Go over the listing below line by line and tally those containing "script". Give only the tally.

• [RECORDS TO USE]

• • • •

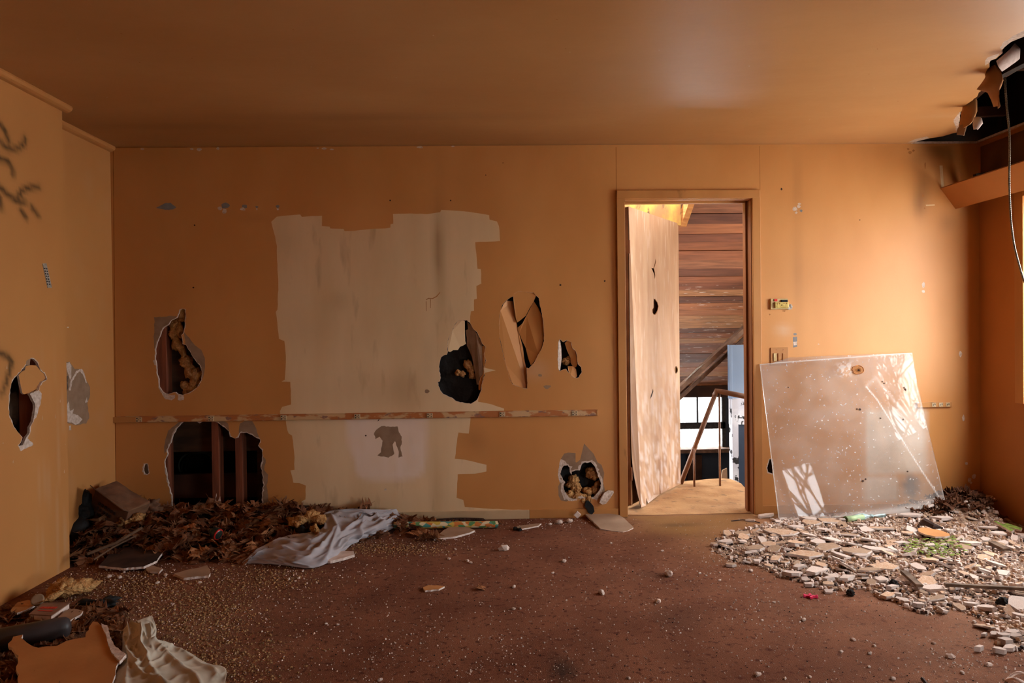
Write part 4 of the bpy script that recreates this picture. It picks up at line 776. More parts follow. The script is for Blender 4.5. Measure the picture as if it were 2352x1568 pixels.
# handrail
MT['rail'] = pmat('worn_wood_rail', (146, 106, 80), (110, 76, 58), 9, .6, .3, 60, world=True)
YR = 5.5; top = onY(1646, 897, YR); T = thing('stair_handrail', 'worn brown wooden handrail with thin balusters at the edge of the landing beyond the doorway', 'handrail', (top.x, YR, 0))
e2 = onY(1726, 913, YR - .1); low = onY(1552, 1140, YR + .12)
mb = MB(); mb.tube([e2, top.lerp(e2, .12), top, top.lerp(low, .04)], [.021] * 4, 12); link('rail', mb, 'rail', T, smooth=True)
mb = MB(); mb.tube([top, low], [.019, .019], 12); link('rail', mb, 'rail', T, smooth=True)
for px, pt, pbm in ((1652, 903, 1102), (1594, 1030, 1106)):
    a = onY(px, pt, YR); b = onY(px, pbm, YR); mb = MB(); mb.tube([a, (a.x, YR, -.02)], .0085, 8); link('baluster', mb, 'rail', T, smooth=True)
# outdoors: pale ground and bare trees
MT['ground'] = pmat('pale_winter_ground', (232, 228, 222), (206, 200, 190), .6, .95, .2, 5, world=True); MT['bark'] = pmat('grey_bark', (92, 80, 72), (66, 56, 50), 9, .9, .3)
mb = MB(); mb.box((14.4, 4, -.4), (22, 60, .1)); mb.box((-14.0, 4, -.4), (22, 60, .1)); mb.box((.2, 25, -3.2), (8, 32, .1)); mb.box((.2, -20, -.4), (8, 36, .1)); props(link('ground', mb, 'ground'), kind='structure')
def tree(x, y, z, h, seed, label):
    rd = random.Random(seed); mb = MB()
    def br(p, d, L, r, lv):
        q = p; pts = [p]; dd = d.copy(); 
        for k in range(4):
            dd = (dd + Vector((rd.uniform(-.2, .2), rd.uniform(-.2, .2), rd.uniform(-.05, .15)))).normalized(); q = q + dd * L / 4; pts.append(q)
        mb.tube(pts, [r, r * .9, r * .78, r * .66, r * .5], 7 if lv < 2 else 4)
        if lv < 4:
            for k in range(5 if lv else 7):
                t_ = pts[rd.choice([2, 3, 4])] if lv else pts[rd.choice([2, 3, 3, 4, 4])]
                nd = (dd + Vector((rd.uniform(-1, 1), rd.uniform(-1, 1), rd.uniform(-.2, .7)))).normalized(); br(t_, nd, L * rd.uniform(.55, .8), r * .55, lv + 1)
    br(Vector((x, y, z)), Vector((0, 0, 1)), h * .42, h * .013, 0)
    props(link('bare_tree', mb, 'bark'), label, 'tree', 'bare trees outside the openings')
tl = 'leafless grey tree standing outdoors beyond the openings'
tls = ['bare tree outdoors straight beyond the opening next to the valance', 'tall bare tree outdoors beyond the blank stretch of window wall', 'bare tree outdoors mirrored in the lower edge of the clear sheet', 'tallest bare tree outdoors, far beyond the corner of the room', 'smaller bare tree close outside the low opening']
for i, (x, y, h) in enumerate(((5.6, -.2, 4.2), (12.5, 1.5, 8), (6.1, -7.6, 4.6), (14, 9.5, 8), (4.9, -4.3, 3.8))): tree(x, y, -.35, h, 30 + i, tls[i])
tree(1.0, 13, -3.1, 6, 77, 'nearer bare tree seen through the far stairwell window'); tree(4.2, 20, -3.1, 7, 78, 'farther bare tree outdoors behind the far stairwell window')

# ================================================================ WALL FITTINGS
MT['beige'] = pmat('yellowed_plastic', (206, 180, 128), (178, 150, 98), 30, .5, .1); MT['gold'] = pmat('yellowed_brass_plate', (206, 182, 108), (170, 142, 74), 40, .35, .1, metal=.3); MT['red'] = pmat('red_plastic', (200, 40, 34), rough=.4, bump=0)
c = onY(1788, 698); T = thing('broken_thermostat', 'open broken thermostat with brass plate and red dot on the wall beside the door frame', 'thermostat', (c.x, D, c.z - .035))
P = lambda px, py, d=0: onY(px, py) + Vector((0, -d, 0))
def plate(nm, x0, y0, x1, y1, d0, d1, mat, par, bev=.0015):
    a, b = P(x0, y0), P(x1, y1); mb = MB(); mb.box(((a.x + b.x) / 2, D - (d0 + d1) / 2, (a.z + b.z) / 2), (abs(b.x - a.x), d1 - d0, abs(a.z - b.z))); return link(nm, mb, mat, par, bevel=bev)
plate('base', 1768.5, 686, 1808, 710, 0, .014, 'beige', T); pl2 = plate('mounting_plate', 1777, 694, 1808, 707, .014, .026, 'gold', T)
plate('lever', 1776, 687, 1783, 692, .014, .019, 'red', T, .0005); plate('contact_block', 1792, 689, 1806, 694, .014, .024, 'black', T, .0005)
for px, py in ((1782, 698), (1787, 698), (1792, 701), (1797, 697), (1803, 697)):
    a = P(px, py, .026); mb = MB(); mb.tube([a, a + Vector((0, -.003, 0))], .0028, 8); sub('screw', mb, 'brass' if px != 1792 else 'black', pl2, T)
mb = MB(); mb.prism([P(1808, 700, .012), P(1814, 698, .02), P(1819, 704, .012), P(1817, 710, .01), P(1809, 711, .012)], (0, -1, 0), .008); link('broken_cover_edge', mb, 'greyplaster', T)
c = onY(1789, 817); T = thing('switch_plate', 'tan painted triple light switch plate on the wall above the leaning clear sheet', 'switch', (c.x, D, c.z - .06))
pl1 = plate('plate', 1769, 798, 1810, 838, 0, .006, 'trimpaint', T, .002)
for k, (px, m) in enumerate(((1779, 'beige'), (1789.5, 'trimpaint'), (1800, 'trimpaint'))):
    plate('toggle', px - 3.6, 811, px + 3.6, 829, .006, .011, m, T, .001)
for px, py in ((1782, 803), (1798, 803)):
    a = P(px, py, .006); mb = MB(); mb.tube([a, a + Vector((0, -.0015, 0))], .003, 8); sub('screw', mb, 'jamb', pl1, T)
# paper-thin peels near ceiling line left out; fallen-gypsum lumps around the lowest hole
def lump(name, pts, fn_n, th, label, mats=('gyp', 'gyp', 'gyp'), group=None, cat='plaster'):
    mb = MB(); mb.prism(pts, fn_n, th, 0, 1, 2); o = link(name, mb, list(mats), bevel=.0015); props(o, label, cat, group); return o
q = Z(1250, 1000, 6.53, [(830, 1010), (840, 950), (900, 860), (960, 825), (1040, 830), (1045, 855), (990, 940), (930, 1020), (880, 1035)])
o = flap(q, [-.02, -.022, -.03, -.02, -.01, -.01, -.02, -.02, -.02], 'gyp', 'hanging_plaster_chunk', wb, .01)
q = Z(1250, 1000, 6.53, [(605, 1060), (630, 980), (660, 975), (700, 1010), (740, 1060), (755, 1140), (715, 1185), (660, 1160), (640, 1110)])
pts = [onY(a, b, D - .02) for a, b in q]; mb = MB(); mb.prism(pts, (0, -1, 0), .012); o = link('tar_paper_scrap', mb, 'blackpaper', wb)

# ================================================================ LEANING CLEAR SHEET
sm, st_, sb = newmat('dusty_clear_acrylic'); N = st_.nodes; L = st_.links
tcn = N.new('ShaderNodeTexCoord'); n1 = N.new('ShaderNodeTexNoise'); n1.inputs['Scale'].default_value = 5; n1.inputs['Detail'].default_value = 6; L.new(tcn.outputs['Object'], n1.inputs['Vector'])
n2 = N.new('ShaderNodeTexNoise'); n2.inputs['Scale'].default_value = 60; n2.inputs['Detail'].default_value = 3; L.new(tcn.outputs['Object'], n2.inputs['Vector'])
r1 = N.new('ShaderNodeMapRange'); r1.inputs[1].default_value = .3; r1.inputs[2].default_value = .75; r1.inputs[3].default_value = .06; r1.inputs[4].default_value = .2; L.new(n1.outputs[0], r1.inputs[0])
r2 = N.new('ShaderNodeMapRange'); r2.inputs[1].default_value = .66; r2.inputs[2].default_value = .72; r2.inputs[3].default_value = 0; r2.inputs[4].default_value = .5; L.new(n2.outputs[0], r2.inputs[0])
sc_at = N.new('ShaderNodeAttribute'); sc_at.attribute_name = 'scratch'
ad = N.new('ShaderNodeMath'); ad.operation = 'ADD'; L.new(r1.outputs[0], ad.inputs[0]); L.new(r2.outputs[0], ad.inputs[1])
ad2 = N.new('ShaderNodeMath'); ad2.operation = 'ADD'; ad2.use_clamp = True; L.new(ad.outputs[0], ad2.inputs[0]); L.new(sc_at.outputs['Fac'], ad2.inputs[1])
df = N.new('ShaderNodeBsdfDiffuse'); df.inputs[0].default_value = (.82, .74, .68, 1); tp = N.new('ShaderNodeBsdfTransparent'); tp.inputs[0].default_value = (.97, .96, .94, 1)
gl = N.new('ShaderNodeBsdfGlossy'); gl.inputs['Roughness'].default_value = .02; fs = N.new('ShaderNodeFresnel'); fs.inputs[0].default_value = 1.5
m1 = N.new('ShaderNodeMixShader'); L.new(ad2.outputs[0], m1.inputs[0]); L.new(tp.outputs[0], m1.inputs[1]); L.new(df.outputs[0], m1.inputs[2])
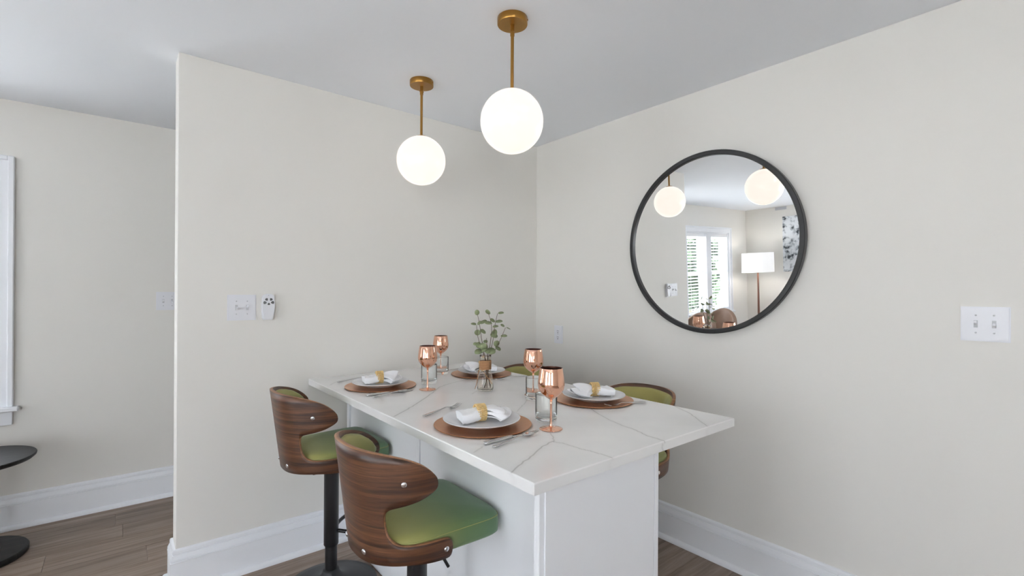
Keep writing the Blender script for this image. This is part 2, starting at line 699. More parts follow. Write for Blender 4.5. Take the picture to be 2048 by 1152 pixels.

• • • •

• [PROBLEM SOLUTION]
2